What We Talk About When We Talk About Image Truth
So, the starting point is the truth of images. But facing this question is like opening two Pandora's boxes full of philosophical troubles.
The first box concerns the concept of truth itself: what makes some of the things we say or think true and others not? Long story short, you'll find theories of correspondence (a statement is true if it corresponds to reality or facts), epistemic theories (which study how we obtain or justify statements we consider true) or deflationist ones (according to which truth isn't a real property of propositions, but just a linguistic way to emphasize what we're asserting). Very important, and interesting, are also all the analyses on lying and how it's possible to deceive even by saying something true.
The second Pandora’s box concerns images: even ignoring the question of the nature of these objects—and also setting aside the complicated status of mental images that a significant part of the population can't even form—there remains the question of whether images can be bearers of truth.
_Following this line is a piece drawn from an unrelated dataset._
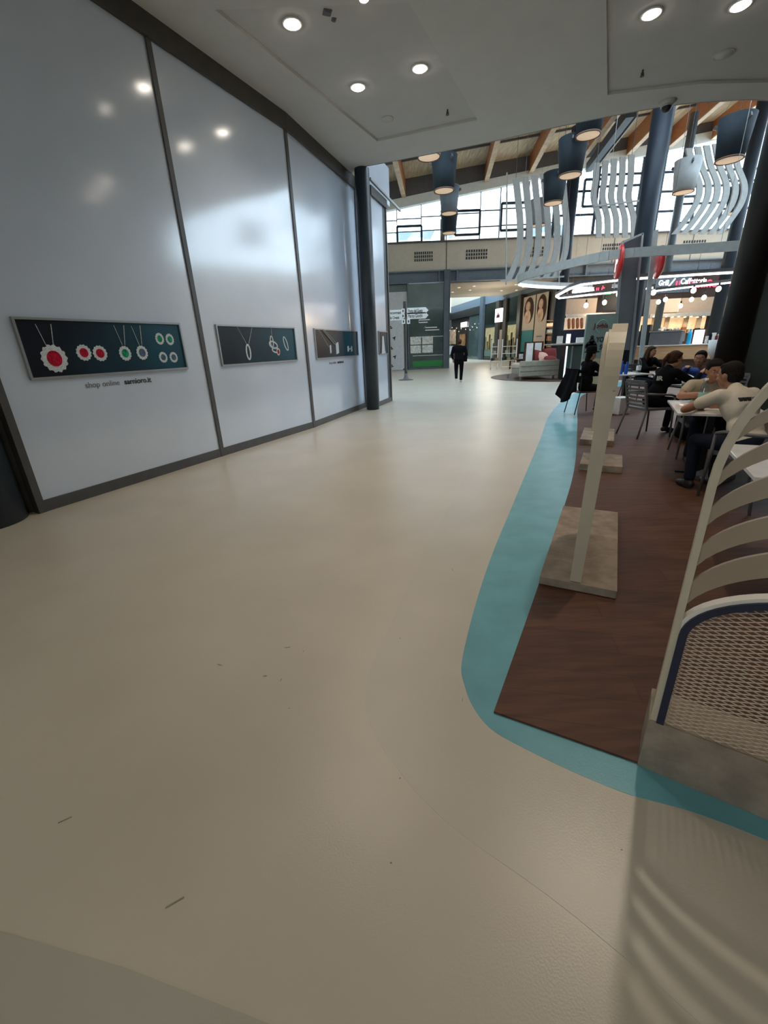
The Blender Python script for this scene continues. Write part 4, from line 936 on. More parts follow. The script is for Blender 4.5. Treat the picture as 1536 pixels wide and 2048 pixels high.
# butcher picture and header
q = at(1155, 647, 26); t = thing('sausage_display', 'lit wall display of hanging sausages above the navy counter', 'display', (q.x, q.y, 2.1)); box_obj('light_box', (q.x, q.y, q.z), (1.55, .1, .62), 'lamp_inner', 0, t)
for i in range(5): k = MB(); k.cap((q.x - .55 + i * .24 + (i > 3) * .15, q.y - .1, q.z + .2), (q.x - .5 + i * .24 + (i > 3) * .15, q.y - .1, q.z - .2), .09, .08, 8); k.build('sausage', 'sausage', t)

# totem sign
q = at(1197, 700, 15.2); t = thing('totem_sign', 'tall grey green totem sign advertising yogurt behind the seated woman in the hat', 'sign', (q.x, q.y, 0))
za, zb_ = 0.012, at(1205, 628, 15.2).z; wv = at(1226, 690, 15.2).x - at(1167, 690, 15.2).x; xl = at(1170, 690, 15.2).x
box_obj('panel', (q.x, q.y + .06, (za + zb_) / 2), (wv, .1, zb_ - za), 'totem_grey', 0, t); box_obj('lower_band', (q.x, q.y + .005, .45), (wv, .012, .85), 'totem_tan', 0, t)
def tz(py): return at(1197, py, 15.2).z
lettering('Joghis', .2, 'cushion_red', 'lettering', t, (q.x - .25, q.y - .0, tz(656)), (1, 0, 0), bold=.006); k = MB(); k.tube([(q.x + .02 + .2 * math.cos(a), q.y, tz(653) + .2 * math.sin(a)) for a in [i * .4 for i in range(12)]], .008, 5); k.build('printed_circle', 'label_green', t)
lettering('YOGURT', .22, 'ink', 'lettering', t, (q.x - .12, q.y, tz(684)), (1, 0, 0), bold=.008, sx=.8); lettering('SOFT', .22, 'ink', 'lettering', t, (q.x + .02, q.y, tz(699)), (1, 0, 0), bold=.008, sx=.8)
lettering('BUBBLE', .22, 'cushion_red', 'lettering', t, (q.x - .42, q.y - .005, tz(741)), (1, 0, 0), bold=.008, sx=.8)
k = MB()
for dx, dz, r in ((-.32, 0, .13), (-.22, .02, .12), (-.27, .14, .09), (-.27, .25, .06), (-.40, -.03, .08), (-.14, -.03, .08)): k.ext([(q.x + dx + r * math.cos(a), q.y - .004, tz(690) + dz + r * math.sin(a)) for a in [i * PI / 8 for i in range(16)]], (0, .01, 0))
k.build('printed_drawing', 'ink', t)

# ================================================================== CAFE
# floor level counter
ca, cb = gp(1238, 693, 1.12), gp(1405, 688, 1.12); cz = 1.12
ca.z = cb.z = 0; cdv = (cb - ca).normalized(); cn = Vector((-cdv.y, cdv.x, 0)); cL = (cb - ca).length + 4; cang = math.atan2(cdv.y, cdv.x)
def cp(u, v, z): return ca + cdv * u + cn * v + Vector((0, 0, z))
t = thing('cafe_counter', 'long light wood cafe counter with a pale top behind the seated women', 'counter', ca)
MB().box(cp(cL / 2, .35, .80), (cL, .7, .58), cang).build('wood_front', 'counter_wood', t, bevel=.03); MB().box(cp(cL / 2, .42, .27), (cL - .3, .5, .5), cang).build('plinth', 'dark_wood', t)
MB().box(cp(cL / 2, .35, 1.105), (cL + .06, .8, .04), cang).build('counter_top', 'white_paint', t)
def onc(px, py, v=.35):
    q = onp(px, py, (ca + cn * v)[:2], (cb + cn * v)[:2]); return q
def citem(name, pa, pb, ytop, m, lb, cat, v=.35, dep=.35):
    a, b = onc(pa, 688, v), onc(pb, 688, v); h = onc((pa + pb) / 2, ytop, v).z; w = (Vector(b) - Vector(a)).length; c = (Vector(a) + Vector(b)) / 2
    t = thing(name, lb, cat, (c.x, c.y, cz + .005)); MB().box((c.x, c.y, (cz + .005 + h) / 2), (w, dep, h - cz - .005), cang).build('body', m, t, bevel=.01)
    return t, c, h, w
t, c_, h_, w_ = citem('leaflet_box', 1253, 1276, 663, 'banner_white', 'white leaflet box printed with sunglasses at the left end of the cafe counter', 'box')
MB().box((c_.x - .02, c_.y - .19, 1.35), (w_ * .6, .01, .12), cang).build('printed_mark', 'ink', t)
t, c_, h_, w_ = citem('till_stand', 1278, 1297, 650, 'black', 'black till stand between the leaflet box and the coffee machine', 'till')
t, c_, h_, w_ = citem('coffee_machine', 1300, 1361, 664, 'grey_dark', 'wide coffee machine with a steel top on the cafe counter', 'coffee machine', dep=.6)
MB().box((c_.x, c_.y, h_ + .03), (w_ * 1.06, .66, .05), cang).build('steel_top', 'steel', t); MB().box((c_.x, c_.y - .31, (h_ + cz) / 2 + .03), (w_ * .9, .02, (h_ - cz) * .62), cang).build('front_panel', 'alu', t)
for i in range(4): MB().cyl((c_.x - w_ * .3 + i * w_ * .2, c_.y, h_ + .055), .05, .09, 12).build('cup', 'white_paint', t)
t, c_, h_, w_ = citem('menu_display', 1384, 1404, 660, 'screen_lit', 'slanted bright white menu display on the cafe counter', 'display', dep=.06)
def make_bottle(name, lb, p, m, s=1.0, capm='bottle_blue', label=None, group=None):
    t = thing(name, lb, 'bottle', p, group=group); MB().lathe((0, 0, 0), [(0, .002), (.032 * s, 0), (.034 * s, .02), (.032 * s, .07 * s), (.034 * s, .14 * s), (.03 * s, .175 * s), (.014 * s, .205 * s), (.013 * s, .222 * s)], 20).build('body', m, t, local=True)
    MB().cyl((0, 0, .22 * s), .015 * s, .018 * s, 14).build('cap', capm, t, local=True)
    if label: MB().lathe((0, 0, 0), [(.0345 * s, .05 * s), (.0355 * s, .052 * s), (.0355 * s, .118 * s), (.0345 * s, .12 * s)], 20).build('label', label, t, local=True)
    return t
q = onc(1376, 688); make_bottle('water_dispenser', 'bright cyan bottle on the cafe counter left of the slanted menu display', (q.x, q.y, cz + .005), 'bottle_cyan', 2.6, 'bottle_cyan')
# small goods at the right of the counter
for i in range(7):
    q = onc(1412 + i * 6, 688, .3); o = MB().box((q.x, q.y, cz + .16 + .03 * (i % 3)), (.13, .12, .3 + .06 * (i % 3)), cang + .2 * i).build('snack_pack', ['paper', 'jeans', 'white_paint', 'cushion_red'][i % 4]); tag(o, 'coloured snack pack on the counter behind the man in blue', 'snack', 'snack packs at the right end of the counter')
q = at(1436, 706, 12); t = thing('white_tub', 'large white tub standing behind the seated men, below the snack packs', 'tub', (q.x, q.y, .85)); MB().lathe((q.x, q.y, .85), [(.12, 0), (.24, .2), (.27, .5), (.25, .5)], 28).build('tub', 'white_matt', t); MB().lathe((q.x, q.y, .012), [(.2, 0), (.2, .02), (.06, .03), (.06, .838), (.12, .838)], 20).build('stand', 'grey_dark', t)
# cafe back wall, kitchen hatch and ceiling
bY = 30.2
def bp_(px, py): return at(px, py, bY)
def bpanel(name, a, b, m, dy=0, th=.1, parent=None):
    A_, B_ = bp_(a[0], a[1]), bp_(b[0], b[1]); x0, x1 = sorted((A_.x, B_.x)); z1, z0 = max(A_.z, B_.z), min(A_.z, B_.z); return MB().box(((x0 + x1) / 2, bY + dy, (z0 + z1) / 2), (x1 - x0, th, max(.02, z1 - z0))).build(name, m, parent)
cw_ = struct(slab('wall_cafe', [(XC, FY + .1), (XR, FY + .1), (XR, FY + .4), (XC, FY + .4)], 0, ZB, 'dark_shop'))
o = bpanel('upper_panel', (1136, 598), (1206, 628), 'taupe_wall', .2); o.name = 'plain_wall_panel'; tag(o, 'plain taupe wall panel behind the leftmost bulb', 'wall panel')
o = bpanel('header_board', (1132, 629), (1236, 634), 'alu', -.1); tag(o, 'long pale header strip above the sausage display', 'header strip')
o = bpanel('grey_panel', (1226, 630), (1252, 700), 'taupe_wall', .1); tag(o, 'plain grey brown panel left of the tall thick column', 'wall panel')
o = bpanel('brown_wall_panel', (1298, 590), (1428, 631), 'taupe_wall', .2); tag(o, 'wide brown wall panel above the lit kitchen hatch', 'wall panel')
o = bpanel('pale_wall_panel', (1330, 588), (1358, 624), 'beige_panel', .1); tag(o, 'pale lit panel in the middle of the brown wall', 'wall panel')
o = bpanel('beige_wall_panel', (1440, 584), (1484, 630), 'beige_print', .2); tag(o, 'beige wall panel between the right blue column and the black column', 'wall panel')
t = thing('kitchen_hatch', 'warmly lit kitchen hatch behind the coffee machine', 'kitchen hatch', bp_(1350, 690))
bpanel('lit_back', (1290, 632), (1416, 665), 'warm_lit', .5, .1, t); bpanel('lower_wall', (1290, 662), (1430, 690), 'dark_wood', .4, .1, t)
for px in (1312, 1338, 1376, 1402): bpanel('post', (px, 632), (px + 2.5, 666), 'timber_edge', .35, .06, t)
bpanel('track', (1296, 629), (1418, 631), 'alu', -.2, .08, t)
for i in range(9): q = bp_(1303 + i * 12.5, 633 + (i % 2)); k = MB(); k.ball((q.x, bY - .2, q.z - .02), (.11, .07, .05), 8, 5); k.build('spotlight', 'lamp_rim', t)
for i in range(8):
    q = bp_(1300 + i * 14, 662); k = MB(); k.box((q.x, bY + .2, q.z), (.25, .2, .25 + .12 * (i % 3))); k.build('kitchen_ware', ['steel', 'sausage', 'white_paint', 'black'][i % 4], t)
t = thing('open_shelf', 'warm lit shelves of goods seen between the photo posters and the blue column', 'shelving', bp_(1106, 700))
for j in range(5): bpanel('shelf', (1096, 640 + j * 13), (1112, 641.5 + j * 13), 'shelf_wood', .2, .3, t); bpanel('goods', (1098, 646 + j * 13), (1109, 652 + j * 13), ['warm_lit', 'paper', 'photo_brown', 'black', 'white_paint'][j], .3, .2, t)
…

In other words: are images one of those "things" that can legitimately be true or false? Ernst Gombrich, the great art historian, was certainly right when he said that images aren't propositions and therefore can't be true or false, just as a statement can't be blue or green (he wrote that in an essay contained in Art and Illusion). Traditionally, being true or false concerns declarative (apophantic) statements and their propositions, excluding linguistic expressions like commands or questions; it would be strange to include images instead.
However, we commonly speak of true images and false images and it's important to understand why (and whether it's a legitimate use or one of the many "imperfections" of our natural language).